TRIBUNMANADO.CO.ID, Jakarta - Fenomena satu pasangan calon kepala daerah versus kotak kosong diyakni bakal meningkat pada Pilkada 2024. Analis politik berpandangan, fenomena kotak kosong akibat pragmatisme dan sentralisasi politik menjelang Pilkada 2024.
Indikasinya, pada Pilkada 2024 paling sedikit calon independen. Kotak kosong adalah fenomena ketika pasangan calon tunggal harus bertarung sendiri tanpa lawan. Komisi Pemilihan Umum menyiapkan surat suara satu paslon dan kotak tak bergambar.
Pengajar Hukum Pemilu Fakultas Hukum Universitas Indonesia (UI), Titi Anggraini menyakini calon perseorangan menurun dan calon tunggal meningkat di Pilkada Serentak 2024.
Adapun hal itu disampaikan Titi dalam diskusi bertajuk Pilkada Damai 2024 di Kantor Dewan Pers, Jakarta, Rabu (5/6/2024).
"Kita ini berada di tengah situasi model keserentakan pemilu antara Pemilu dan Pilkada itu beririsan tahapan jadwalnya sangat dekat," kata Titi.
Ia menjelaskan baru selesai Pemilu, masyarakat sudah masuk ke tahapan Pilkada memilih 37 gubernur dan 508 Bupati serta walikota.
"Saya menilai bahwa kita ini masih berada di tengah situasi kelelahan politik dan kelelahan pemilih.
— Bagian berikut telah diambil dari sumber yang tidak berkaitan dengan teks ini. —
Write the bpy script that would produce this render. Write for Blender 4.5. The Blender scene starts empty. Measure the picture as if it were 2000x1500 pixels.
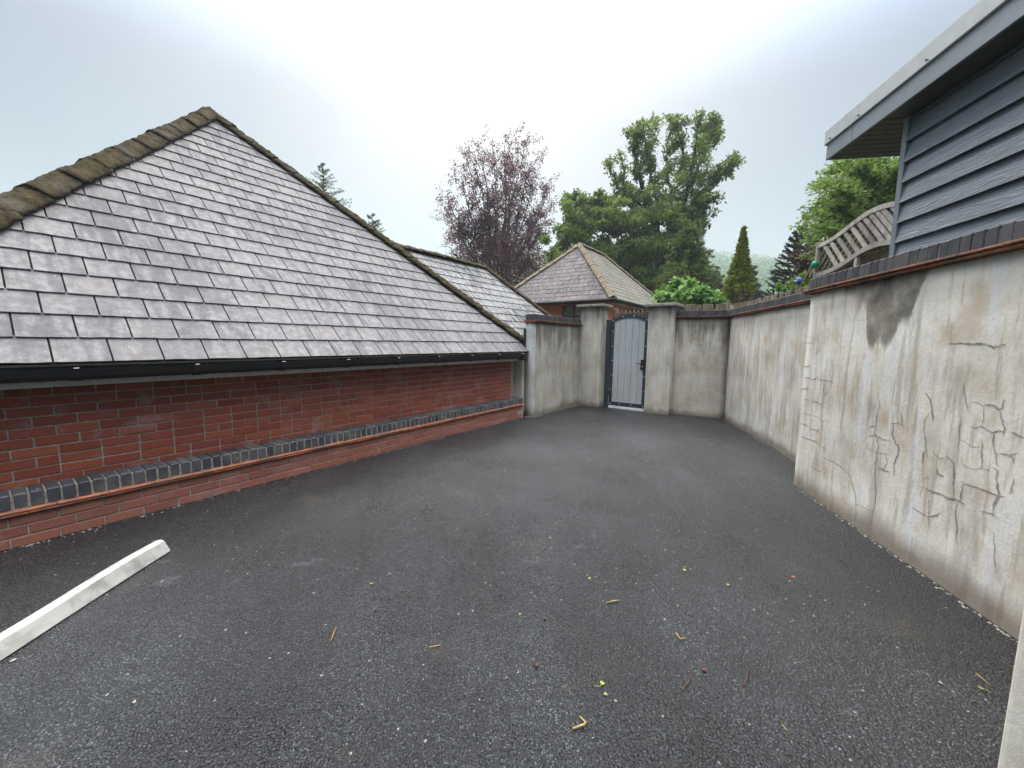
import bpy, bmesh, math, random
import numpy as np
from math import sin, cos, tan, pi, radians, sqrt
from mathutils import Vector, Matrix, noise as mnoise

random.seed(7)
S = bpy.context.scene
COL = S.collection

# ------------------------------------------------------------------ camera
FPX, PITCH, ROLL, EYE = 765.0, radians(6.2), radians(0.7), 1.45
_F = Vector((0, cos(PITCH), -sin(PITCH)))
_R0 = Vector((1, 0, 0)); _U0 = Vector((0, sin(PITCH), cos(PITCH)))
_R = _R0 * cos(ROLL) + _U0 * sin(ROLL); _U = _U0 * cos(ROLL) - _R0 * sin(ROLL)
cd = bpy.data.cameras.new('camera'); cam = bpy.data.objects.new('camera', cd); COL.objects.link(cam)
cd.sensor_width = 36.0; cd.lens = FPX / 2000 * 36.0; cd.clip_start = 0.05; cd.clip_end = 4000
m3 = Matrix((_R, _U, -_F)).transposed()
cam.matrix_world = Matrix.Translation((0, 0, EYE)) @ m3.to_4x4()
S.camera = cam

# ------------------------------------------------------------------ sky, sun, exposure
ZENITH = 27.0                                      # overhead brightness of the cloud deck relative to the horizon
SUN_EL, SUN_AZ = radians(43), radians(-4)          # azimuth from +Y towards +X
SDIR = Vector((sin(SUN_AZ) * cos(SUN_EL), cos(SUN_AZ) * cos(SUN_EL), sin(SUN_EL)))
w = bpy.data.worlds.new('World'); S.world = w; w.use_nodes = True
nt = w.node_tree; nt.nodes.clear(); L = nt.links.new
wo = nt.nodes.new('ShaderNodeOutputWorld')
sky = nt.nodes.new('ShaderNodeTexSky'); sky.sky_type = 'NISHITA'; sky.sun_disc = False
sky.sun_elevation = SUN_EL; sky.sun_rotation = SUN_AZ; sky.air_density = 1.0; sky.dust_density = 4.0
bga = nt.nodes.new('ShaderNodeBackground'); bga.inputs[1].default_value = 0.10; L(sky.outputs[0], bga.inputs[0])
tc = nt.nodes.new('ShaderNodeTexCoord')
dot = nt.nodes.new('ShaderNodeVectorMath'); dot.operation = 'DOT_PRODUCT'; L(tc.outputs['Generated'], dot.inputs[0]); dot.inputs[1].default_value = SDIR
nz = nt.nodes.new('ShaderNodeTexNoise'); nz.inputs['Scale'].default_value = 2.2; nz.inputs['Detail'].default_value = 4; nz.inputs['Roughness'].default_value = 0.5
L(tc.outputs['Generated'], nz.inputs['Vector'])
def wm(op, x, y=0.0, z=0.0):
    nd = nt.nodes.new('ShaderNodeMath'); nd.operation = op
    for i, v in enumerate((x, y, z)):
        if isinstance(v, bpy.types.NodeSocket): L(v, nd.inputs[i])
        else: nd.inputs[i].default_value = v
    return nd.outputs[0]
sx = nt.nodes.new('ShaderNodeSeparateXYZ'); L(tc.outputs['Generated'], sx.inputs[0])
# overcast dome: brighter overhead, with the veiled sun's broad glow
rp = nt.nodes.new('ShaderNodeValToRGB'); L(wm('MAXIMUM', sx.outputs[2], 0.0), rp.inputs[0]); el = rp.color_ramp.elements
el[0].position = 0.0; el[0].color = (0.046, 0.084, 0.102, 1)
el[1].position = 0.45; el[1].color = (0.052, 0.084, 0.140, 1)
q = el.new(1.0); q.color = (0.172, 0.164, 0.151, 1)
up_ = nt.nodes.new('ShaderNodeMapRange'); up_.interpolation_type = 'SMOOTHSTEP'; L(sx.outputs[2], up_.inputs[0])
up_.inputs[1].default_value = 0.44; up_.inputs[2].default_value = 0.92; up_.inputs[3].default_value = 1.0; up_.inputs[4].default_value = ZENITH
rs = nt.nodes.new('ShaderNodeVectorMath'); rs.operation = 'SCALE'; L(rp.outputs[0], rs.inputs[0]); L(up_.outputs[0], rs.inputs['Scale'])
glow = wm('POWER', wm('MAXIMUM', wm('MULTIPLY_ADD', nz.outputs[0], 0.10, wm('SUBTRACT', dot.outputs['Value'], 0.05)), 0.0), 5.0)
gc = nt.nodes.new('ShaderNodeMix'); gc.data_type = 'RGBA'; gc.blend_type = 'ADD'; gc.inputs[0].default_value = 1.0
gs = nt.nodes.new('ShaderNodeVectorMath'); gs.operation = 'SCALE'; gs.inputs[0].default_value = (0.40, 0.375, 0.34); L(glow, gs.inputs['Scale'])
L(rs.outputs[0], gc.inputs[6]); L(gs.outputs[0], gc.inputs[7])
cl = nt.nodes.new('ShaderNodeVectorMath'); cl.operation = 'SCALE'; L(gc.outputs[2], cl.inputs[0]); L(wm('MULTIPLY_ADD', nz.outputs[0], 0.14, 0.93), cl.inputs['Scale'])
bgb = nt.nodes.new('ShaderNodeBackground'); L(cl.outputs[0], bgb.inputs[0]); bgb.inputs[1].default_value = 1.0
mx = nt.nodes.new('ShaderNodeMixShader'); mx.inputs[0].default_value = 0.88
L(bga.outputs[0], mx.inputs[1]); L(bgb.outputs[0], mx.inputs[2]); L(mx.outputs[0], wo.inputs[0])
sd = bpy.data.lights.new('sun', 'SUN'); sd.energy = 1.5; sd.angle = radians(25); sd.color = (1.0, 0.97, 0.92)
so = bpy.data.objects.new('sun', sd); COL.objects.link(so); so.rotation_euler = (-SDIR).to_track_quat('-Z', 'Y').to_euler()
vs = S.view_settings; vs.view_transform = 'Standard'; vs.look = 'None'; vs.exposure = 0.7; vs.gamma = 1.0; vs.use_curve_mapping = False
try:
    S.cycles.use_denoising = True; S.cycles.denoiser = 'OPENIMAGEDENOISE'
    S.cycles.denoising_input_passes = 'RGB_ALBEDO_NORMAL'
    S.cycles.max_bounces = 8; S.cycles.diffuse_bounces = 3; S.cycles.glossy_bounces = 3
    S.cycles.transmission_bounces = 4; S.cycles.volume_bounces = 1; S.cycles.transparent_max_bounces = 8
    S.cycles.caustics_reflective = False; S.cycles.caustics_refractive = False
except Exception:
    pass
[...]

Pemilihnya masih capek oleh Pemilu, tapi dipaksa untuk bergegas langsung ke Pilkada," terangnya.
Baca juga: Bansos Berjalan di Pilkada 2024, Kemendagri: Bawaslu Bertindak jika Untungkan Calon
Atas hal itu menurutnya menjadi penjelasan mengapa calon perseorangan di Pilkada 2024 jumlahnya menurun.
"Karena ternyata jangan-jangan aktor politik itu belum pulih dari praktik politik Pemilu. Lalu tiba-tiba sudah dibuka pengumuman syarat dukungan bakal calon perseorangan," kata Titi.
"Makanya dari data, ini adalah tahun terendah calon perseorangan maju di Pilkada. Dampaknya pemilih mungkin tidak optimal mengawal persiapan tahapan Pilkada," terangnya.
Ia melanjutkan situasi kelelahan politik tersebut turut dirasakan oleh politisi, partai politik dan pemilih. Mengakibatkan ada potensi kuat untuk meningkatnya kepesertaan calon tunggal.
"Atau daerah yang berpilkada tapi pasangan calonnya hanya ada satu. Itu diakibatkan oleh pragmatisme politik sebagai dampak dari sentralisasi pencalonan," jelasnya.